The digital life
I made what I thought was a very sensible decision, namely that I was not going to purchase an iPod -- one of those tiny, portable computer hard drives from Apple Computer designed to hold a ton of digitized music, a higher-tech Walkman -- until I actually had a ton of digitized music. They advertise that those little buggers can hold 10,000 songs at a time, which sounds like a promising prospect: "Carry your whole CD collection with you all the time!"Their promise, however, depends on making one of your own. Before you can experience this marvel of the digital age, you have to digitize, or "rip", the music from your compact discs into a format the computer can understand.
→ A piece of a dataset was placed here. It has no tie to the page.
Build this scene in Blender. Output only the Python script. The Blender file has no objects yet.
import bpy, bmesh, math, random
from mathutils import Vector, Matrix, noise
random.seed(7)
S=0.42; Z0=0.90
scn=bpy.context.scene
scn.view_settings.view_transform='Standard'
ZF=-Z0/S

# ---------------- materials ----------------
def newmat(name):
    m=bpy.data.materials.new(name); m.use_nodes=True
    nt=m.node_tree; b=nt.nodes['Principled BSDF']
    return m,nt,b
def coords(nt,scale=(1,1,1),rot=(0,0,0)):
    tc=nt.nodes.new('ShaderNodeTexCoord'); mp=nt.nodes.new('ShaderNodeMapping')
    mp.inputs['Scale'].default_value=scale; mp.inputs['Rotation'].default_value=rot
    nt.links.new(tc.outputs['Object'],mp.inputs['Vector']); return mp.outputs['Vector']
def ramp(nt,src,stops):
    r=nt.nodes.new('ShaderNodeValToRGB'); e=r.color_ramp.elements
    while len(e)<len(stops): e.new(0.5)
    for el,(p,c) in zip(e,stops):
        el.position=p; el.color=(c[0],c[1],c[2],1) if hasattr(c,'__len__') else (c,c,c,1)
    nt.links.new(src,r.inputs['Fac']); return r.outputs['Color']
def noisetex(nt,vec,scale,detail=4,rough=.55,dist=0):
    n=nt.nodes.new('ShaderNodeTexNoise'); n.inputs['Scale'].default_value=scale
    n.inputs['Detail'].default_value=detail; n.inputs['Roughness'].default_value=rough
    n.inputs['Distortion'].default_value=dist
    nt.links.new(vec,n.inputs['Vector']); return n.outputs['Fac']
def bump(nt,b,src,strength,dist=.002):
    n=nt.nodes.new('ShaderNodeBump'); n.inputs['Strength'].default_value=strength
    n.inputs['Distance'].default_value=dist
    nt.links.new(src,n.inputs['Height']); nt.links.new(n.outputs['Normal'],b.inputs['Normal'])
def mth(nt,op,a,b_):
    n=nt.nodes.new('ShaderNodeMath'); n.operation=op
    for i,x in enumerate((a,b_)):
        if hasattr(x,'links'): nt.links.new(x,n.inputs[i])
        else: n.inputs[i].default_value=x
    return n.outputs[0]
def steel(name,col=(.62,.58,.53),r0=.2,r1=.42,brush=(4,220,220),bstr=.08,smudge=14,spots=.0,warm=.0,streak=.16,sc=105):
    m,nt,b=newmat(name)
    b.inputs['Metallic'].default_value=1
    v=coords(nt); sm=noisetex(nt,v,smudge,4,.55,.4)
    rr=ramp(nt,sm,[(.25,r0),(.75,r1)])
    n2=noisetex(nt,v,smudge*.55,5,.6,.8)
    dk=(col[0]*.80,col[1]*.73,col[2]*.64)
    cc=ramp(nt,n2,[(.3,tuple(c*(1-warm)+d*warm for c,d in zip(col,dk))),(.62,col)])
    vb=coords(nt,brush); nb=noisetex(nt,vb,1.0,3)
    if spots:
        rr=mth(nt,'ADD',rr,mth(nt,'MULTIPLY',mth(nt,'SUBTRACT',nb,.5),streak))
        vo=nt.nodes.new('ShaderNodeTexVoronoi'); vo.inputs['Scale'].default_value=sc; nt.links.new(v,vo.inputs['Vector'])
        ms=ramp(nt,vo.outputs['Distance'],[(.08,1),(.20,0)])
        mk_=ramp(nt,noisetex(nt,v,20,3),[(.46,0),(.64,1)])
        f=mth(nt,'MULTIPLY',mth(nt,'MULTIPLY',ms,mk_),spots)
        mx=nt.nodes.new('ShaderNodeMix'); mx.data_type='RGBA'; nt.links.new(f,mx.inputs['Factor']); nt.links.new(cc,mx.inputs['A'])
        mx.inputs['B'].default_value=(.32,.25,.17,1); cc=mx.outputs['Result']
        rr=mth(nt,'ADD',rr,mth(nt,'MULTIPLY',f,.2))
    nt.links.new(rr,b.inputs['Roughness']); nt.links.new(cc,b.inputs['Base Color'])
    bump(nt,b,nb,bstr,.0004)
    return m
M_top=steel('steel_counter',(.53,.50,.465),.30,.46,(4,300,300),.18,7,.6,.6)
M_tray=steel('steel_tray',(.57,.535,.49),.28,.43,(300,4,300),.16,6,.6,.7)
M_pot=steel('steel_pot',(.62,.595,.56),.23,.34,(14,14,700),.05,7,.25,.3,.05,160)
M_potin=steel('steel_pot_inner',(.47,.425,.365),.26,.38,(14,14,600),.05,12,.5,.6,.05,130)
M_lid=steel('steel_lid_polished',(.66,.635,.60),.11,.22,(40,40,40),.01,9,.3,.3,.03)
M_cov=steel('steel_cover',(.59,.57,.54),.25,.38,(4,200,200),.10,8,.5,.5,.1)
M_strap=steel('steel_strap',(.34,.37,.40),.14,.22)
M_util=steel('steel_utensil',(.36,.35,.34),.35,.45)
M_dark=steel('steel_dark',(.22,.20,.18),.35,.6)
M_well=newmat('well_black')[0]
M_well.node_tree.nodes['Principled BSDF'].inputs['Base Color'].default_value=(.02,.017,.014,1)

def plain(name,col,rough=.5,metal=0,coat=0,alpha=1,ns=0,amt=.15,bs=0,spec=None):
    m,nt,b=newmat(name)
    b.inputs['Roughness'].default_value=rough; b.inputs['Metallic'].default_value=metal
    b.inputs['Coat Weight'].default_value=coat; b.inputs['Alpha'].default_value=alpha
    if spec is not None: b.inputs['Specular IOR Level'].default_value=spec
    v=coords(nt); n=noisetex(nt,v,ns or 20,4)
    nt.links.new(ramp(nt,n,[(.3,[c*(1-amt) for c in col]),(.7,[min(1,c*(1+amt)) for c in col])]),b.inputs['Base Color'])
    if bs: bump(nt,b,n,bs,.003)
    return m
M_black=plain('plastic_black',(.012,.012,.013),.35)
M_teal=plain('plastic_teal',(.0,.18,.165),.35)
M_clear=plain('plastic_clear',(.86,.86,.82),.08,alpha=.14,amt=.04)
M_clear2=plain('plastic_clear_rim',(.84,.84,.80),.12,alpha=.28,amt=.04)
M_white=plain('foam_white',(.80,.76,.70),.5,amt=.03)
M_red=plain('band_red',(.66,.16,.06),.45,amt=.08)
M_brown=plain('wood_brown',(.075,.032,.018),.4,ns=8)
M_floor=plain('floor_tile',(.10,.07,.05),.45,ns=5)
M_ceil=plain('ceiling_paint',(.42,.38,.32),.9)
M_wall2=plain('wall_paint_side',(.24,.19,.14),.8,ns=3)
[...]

This takes a lot of time, particularly if, like me, your music collection contains many more than 10,000 songs. In fact, it's nearer to 10,000 CDs.
OK, well perhaps that's an exaggeration. But my motley assortment of cast recordings, jazz, folk, country-western, a cappella, pop, rock, dance, cabaret and classical discs does number in the thousands. It's a bit embarrassing, sometimes. At parties, when the conversation turns to matters of money and investing, at my turn I just smile enigmatically and aver that my funds are all tied up in CDs.
But over the past few months, by a piecemeal process, I've undertaken the task of stripping all the little 1s and 0s off the discs and storing them in my computer, their native habitat. It's slow going, taking between five and ten minutes to process each album.
And, occasionally, I get pangs of doubt. In geek speak, I'm converting the CDs into a computer file format called MP3 which, you may recall, was all the rage a few years ago among teens and college students swapping music with the Napster application.
I was a late-comer to that party; lacking, for the longest time, a high-speed phone connection attached to my home computer, the prospect of downloading large music files was too daunting. It never even occurred to me that I could simply convert the many music discs I already owned. So MP3 remained a mystery to me and I was, quite frankly, reluctant to explore and embrace it.
Hell, when they were introduced, I refused for a long time even to buy a CD player until I got a signed affidavit from somebody promising they wouldn't come out with something better a week or two after I did. The milk crates packed with vinyl and a closet full of eight-track cassettes, dying and dead formats, in my student apartment already cruelly mocked me and, at the same time, labelled me a luddite.
So naturally I'm fretting that as soon as I finished ripping all of my CDs into the MP3 format, they'll invent something better the next day and render all my time spent feeding disc after disc into the computer obsolete.
The process has, however, yielded a few discoveries about my music collection, some happy, some perplexing, some worrying. For example, I was only slightly surprised to discover that there are a few dozen discs I purchased but never bothered to remove the plastic wrapping from, meaning they've never been heard in my home. There are a carton or two more that I received either as demos from groups I sought to book for one performance series or another, or review copies passed on to me during my tenure as a music critic for a major daily newspaper. Still others are extra copies boosted from the radio station where I DJed after high school.
And there's nothing like touching every album in your collection to expose odd gaps and even odder surfeits in my inventory. Cast albums, naturally, comprise perhaps the largest percentage chunk of the lot, but I've got a suspiciously lesbian number of Joni Mitchell albums. A bit earlier alphabetically, my Bette Midler collection is complete, but there are several missing Madonnas. And how I ended up with three copies of the perternaturally awful concept album for Starlight Express, I have no idea. (I suspect I was too drunk at too many white elephant exchanges in the 80s.)
Anyway, I've a few more albums to convert (and by "a few", I mean "at least 1,500") before I order that iPod. It's nice to have a goal and, heaven knows, I've got plenty to listen to while I pass the time.
"Heaven Knows." Hmmm...
Donna Summer, Robert Plant, or The Corrs? They're all here somewhere.